実際に私も、発売初日に店舗で試食販売をしました。お越しいただいたお客様の反応を見るとかなり反響があり驚きました。
「美味しい」や「また買いに来るわ」という声を直接聞けたのは嬉しかったですね。
店頭販売した日は、かなり強い雨が降っていて、客足が悪い中でしたが、多くのお客様にご来店いただき、なんと88本も売り上げることができました。
全国の店舗から届いたアンケートでは、「日本一のパン」という謳い文句や、ポスターに書かれている「絹のようになめらか、至極のくちどけ」というキャッチコピーがお客様に響いて購買につながったようです。
「ラ・ブリオッシュ・ドゥージェニー」は売り方にもこだわりがあって、ポンパドウルと言えば赤い袋ですが、このために白い紙袋を用意しました。
また、パン袋にはオリジナルのタグをつけてギフトや手土産として贈れるような包装にしています。ポスターや包装にかなりこだわりを持って作ったので、予想以上の反響があり、とても嬉しいです。
パン職人としての夢と目標
-今後、パン作りや商品開発などで挑戦したいことはありますか?
基本的なことですが、お客様が何を求めているかしっかりと向き合い、お客様に喜ばれるパンを提供していきたいです。
パン作りは、伝統的な製法を先輩方から受け継ぎながら、日々進化しています。
味はもちろんですが、見た目からも美味しいパンを目指したいです。
-将来的に目指している目標や夢を教えてください。
定年退職後は小さなパン屋さんを経営するのが今の夢です。
それまでは、ポンパドウルで一生懸命頑張りたいと思います。
まとめ
お話を伺い、病気を患いながらも、パンへの情熱を絶やさず、コンテストで最優秀賞を勝ち取る吉田氏の心意気に感動していました。

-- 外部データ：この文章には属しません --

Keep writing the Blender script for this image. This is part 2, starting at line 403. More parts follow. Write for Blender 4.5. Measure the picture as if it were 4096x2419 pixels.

私自身、「ラ・ブリオッシュ・ドゥージェニー」を食べ、絹のようにスーッと溶けていくなめらかな食感とミルク湯種、ミルクルヴァンそしてフルーツの豊かな風味に魅了された一人です。このパンは、口に入れた瞬間に広がる豊かな風味と、後を引く滑らかな食感が特徴で、一度食べたら忘れられない味わいです。
多くの人々がこのパンを手に取って美味しさを分かち合える日が楽しみです。